▶ [PROVIDED MATERIAL]:
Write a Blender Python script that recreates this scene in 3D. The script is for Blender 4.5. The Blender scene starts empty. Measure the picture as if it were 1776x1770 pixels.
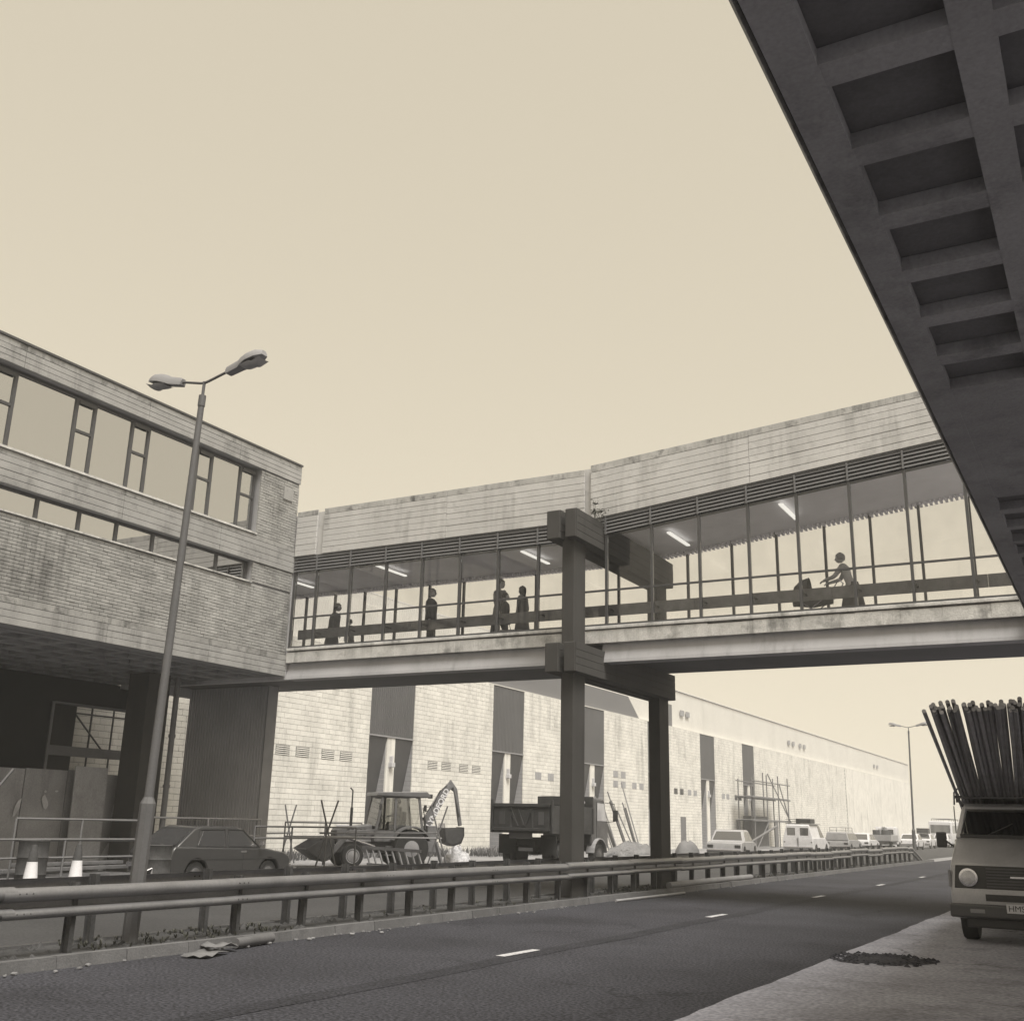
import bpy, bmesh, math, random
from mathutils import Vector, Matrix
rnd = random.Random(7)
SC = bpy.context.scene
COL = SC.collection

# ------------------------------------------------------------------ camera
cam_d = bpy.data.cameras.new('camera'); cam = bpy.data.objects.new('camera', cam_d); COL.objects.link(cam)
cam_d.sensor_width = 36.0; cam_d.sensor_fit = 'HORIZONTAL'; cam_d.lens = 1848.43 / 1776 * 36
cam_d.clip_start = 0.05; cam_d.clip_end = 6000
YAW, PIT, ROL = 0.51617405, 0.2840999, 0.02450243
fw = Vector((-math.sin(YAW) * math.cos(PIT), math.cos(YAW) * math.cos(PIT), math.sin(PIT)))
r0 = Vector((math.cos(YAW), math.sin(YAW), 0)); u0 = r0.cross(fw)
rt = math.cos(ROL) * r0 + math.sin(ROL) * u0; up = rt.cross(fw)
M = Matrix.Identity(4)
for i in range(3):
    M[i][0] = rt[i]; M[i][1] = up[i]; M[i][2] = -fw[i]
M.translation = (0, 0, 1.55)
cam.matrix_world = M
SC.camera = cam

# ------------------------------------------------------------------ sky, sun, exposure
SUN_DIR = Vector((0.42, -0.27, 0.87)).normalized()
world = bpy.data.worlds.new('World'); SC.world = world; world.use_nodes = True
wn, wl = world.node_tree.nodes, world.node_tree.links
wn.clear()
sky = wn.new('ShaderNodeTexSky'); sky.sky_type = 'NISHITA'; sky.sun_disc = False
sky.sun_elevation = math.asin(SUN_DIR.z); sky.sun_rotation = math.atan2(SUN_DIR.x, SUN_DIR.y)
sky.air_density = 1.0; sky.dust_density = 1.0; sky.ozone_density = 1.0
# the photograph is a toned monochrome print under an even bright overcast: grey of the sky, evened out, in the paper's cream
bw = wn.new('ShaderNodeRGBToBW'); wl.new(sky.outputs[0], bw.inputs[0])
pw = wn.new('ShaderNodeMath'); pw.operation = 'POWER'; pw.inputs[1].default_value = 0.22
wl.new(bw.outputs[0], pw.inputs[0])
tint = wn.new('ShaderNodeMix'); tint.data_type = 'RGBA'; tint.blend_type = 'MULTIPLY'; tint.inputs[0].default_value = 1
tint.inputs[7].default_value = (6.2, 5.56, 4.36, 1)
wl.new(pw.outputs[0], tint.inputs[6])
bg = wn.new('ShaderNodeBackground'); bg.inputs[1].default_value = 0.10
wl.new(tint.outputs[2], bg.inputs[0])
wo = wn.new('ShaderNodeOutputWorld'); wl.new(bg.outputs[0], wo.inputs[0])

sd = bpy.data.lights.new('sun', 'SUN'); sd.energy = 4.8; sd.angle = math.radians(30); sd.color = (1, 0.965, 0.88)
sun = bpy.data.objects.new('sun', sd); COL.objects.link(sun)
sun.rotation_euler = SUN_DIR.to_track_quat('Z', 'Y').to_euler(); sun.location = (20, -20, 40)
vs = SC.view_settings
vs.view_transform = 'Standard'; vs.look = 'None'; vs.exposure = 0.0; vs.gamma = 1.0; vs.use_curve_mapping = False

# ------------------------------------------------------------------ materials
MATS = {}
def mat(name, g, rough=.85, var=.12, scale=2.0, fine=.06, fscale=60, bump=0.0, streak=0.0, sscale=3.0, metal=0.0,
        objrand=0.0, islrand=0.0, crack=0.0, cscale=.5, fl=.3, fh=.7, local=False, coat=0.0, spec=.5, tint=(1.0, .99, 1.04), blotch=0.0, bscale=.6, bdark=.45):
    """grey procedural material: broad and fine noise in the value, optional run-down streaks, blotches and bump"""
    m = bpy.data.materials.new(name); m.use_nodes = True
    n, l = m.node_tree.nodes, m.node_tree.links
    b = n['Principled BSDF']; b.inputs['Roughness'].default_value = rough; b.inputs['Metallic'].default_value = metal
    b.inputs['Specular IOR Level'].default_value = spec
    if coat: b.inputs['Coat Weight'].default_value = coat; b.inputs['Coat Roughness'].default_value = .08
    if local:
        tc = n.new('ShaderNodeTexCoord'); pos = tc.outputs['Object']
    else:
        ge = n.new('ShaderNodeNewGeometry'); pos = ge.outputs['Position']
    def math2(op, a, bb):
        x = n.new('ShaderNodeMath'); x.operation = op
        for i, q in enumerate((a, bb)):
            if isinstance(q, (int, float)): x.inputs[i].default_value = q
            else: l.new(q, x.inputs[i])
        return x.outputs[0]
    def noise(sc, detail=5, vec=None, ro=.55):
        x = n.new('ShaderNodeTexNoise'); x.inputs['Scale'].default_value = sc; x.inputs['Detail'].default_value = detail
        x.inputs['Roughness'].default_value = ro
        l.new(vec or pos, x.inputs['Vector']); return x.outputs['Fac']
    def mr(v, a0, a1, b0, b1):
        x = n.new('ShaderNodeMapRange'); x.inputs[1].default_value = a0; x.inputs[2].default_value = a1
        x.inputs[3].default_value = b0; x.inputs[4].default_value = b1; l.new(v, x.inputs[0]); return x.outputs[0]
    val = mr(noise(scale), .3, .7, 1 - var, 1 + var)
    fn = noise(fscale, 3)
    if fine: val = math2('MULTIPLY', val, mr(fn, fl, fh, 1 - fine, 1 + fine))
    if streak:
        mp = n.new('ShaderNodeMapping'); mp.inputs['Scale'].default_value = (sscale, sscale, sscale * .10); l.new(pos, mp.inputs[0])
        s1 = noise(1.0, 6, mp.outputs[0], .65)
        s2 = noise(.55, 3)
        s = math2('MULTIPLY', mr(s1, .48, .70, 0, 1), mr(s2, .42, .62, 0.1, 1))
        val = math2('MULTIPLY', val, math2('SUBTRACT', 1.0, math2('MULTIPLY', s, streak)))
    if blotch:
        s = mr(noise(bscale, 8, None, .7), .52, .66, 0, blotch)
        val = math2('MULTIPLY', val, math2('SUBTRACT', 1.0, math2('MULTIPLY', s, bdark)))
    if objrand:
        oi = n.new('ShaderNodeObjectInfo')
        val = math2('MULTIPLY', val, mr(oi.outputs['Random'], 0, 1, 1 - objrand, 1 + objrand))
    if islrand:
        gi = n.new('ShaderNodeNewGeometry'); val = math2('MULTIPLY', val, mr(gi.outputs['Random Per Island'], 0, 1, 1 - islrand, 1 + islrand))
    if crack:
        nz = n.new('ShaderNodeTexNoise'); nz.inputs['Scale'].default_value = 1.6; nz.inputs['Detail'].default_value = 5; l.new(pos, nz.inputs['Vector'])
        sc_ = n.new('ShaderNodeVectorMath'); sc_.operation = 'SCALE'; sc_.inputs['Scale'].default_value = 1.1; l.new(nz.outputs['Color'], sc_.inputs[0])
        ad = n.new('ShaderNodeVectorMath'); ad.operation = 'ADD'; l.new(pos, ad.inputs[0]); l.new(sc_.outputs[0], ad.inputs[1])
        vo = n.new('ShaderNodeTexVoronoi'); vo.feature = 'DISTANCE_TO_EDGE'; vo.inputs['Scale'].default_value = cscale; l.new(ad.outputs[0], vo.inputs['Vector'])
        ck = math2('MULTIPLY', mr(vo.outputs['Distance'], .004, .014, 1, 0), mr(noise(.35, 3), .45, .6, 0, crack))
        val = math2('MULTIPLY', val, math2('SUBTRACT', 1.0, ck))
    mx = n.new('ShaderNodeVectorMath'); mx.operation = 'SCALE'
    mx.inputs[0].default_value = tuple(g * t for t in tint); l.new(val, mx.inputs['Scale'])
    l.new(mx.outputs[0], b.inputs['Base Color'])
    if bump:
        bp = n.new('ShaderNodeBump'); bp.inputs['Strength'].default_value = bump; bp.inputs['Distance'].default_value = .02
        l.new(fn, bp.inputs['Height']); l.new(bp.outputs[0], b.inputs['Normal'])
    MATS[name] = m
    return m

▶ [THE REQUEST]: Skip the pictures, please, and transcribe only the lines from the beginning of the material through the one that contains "SC.camera = cam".

▶ [FINISHED TASK]:
Write a Blender Python script that recreates this scene in 3D. The script is for Blender 4.5. The Blender scene starts empty. Measure the picture as if it were 1776x1770 pixels.
import bpy, bmesh, math, random
from mathutils import Vector, Matrix
rnd = random.Random(7)
SC = bpy.context.scene
COL = SC.collection

# ------------------------------------------------------------------ camera
cam_d = bpy.data.cameras.new('camera'); cam = bpy.data.objects.new('camera', cam_d); COL.objects.link(cam)
cam_d.sensor_width = 36.0; cam_d.sensor_fit = 'HORIZONTAL'; cam_d.lens = 1848.43 / 1776 * 36
cam_d.clip_start = 0.05; cam_d.clip_end = 6000
YAW, PIT, ROL = 0.51617405, 0.2840999, 0.02450243
fw = Vector((-math.sin(YAW) * math.cos(PIT), math.cos(YAW) * math.cos(PIT), math.sin(PIT)))
r0 = Vector((math.cos(YAW), math.sin(YAW), 0)); u0 = r0.cross(fw)
rt = math.cos(ROL) * r0 + math.sin(ROL) * u0; up = rt.cross(fw)
M = Matrix.Identity(4)
for i in range(3):
    M[i][0] = rt[i]; M[i][1] = up[i]; M[i][2] = -fw[i]
M.translation = (0, 0, 1.55)
cam.matrix_world = M
SC.camera = cam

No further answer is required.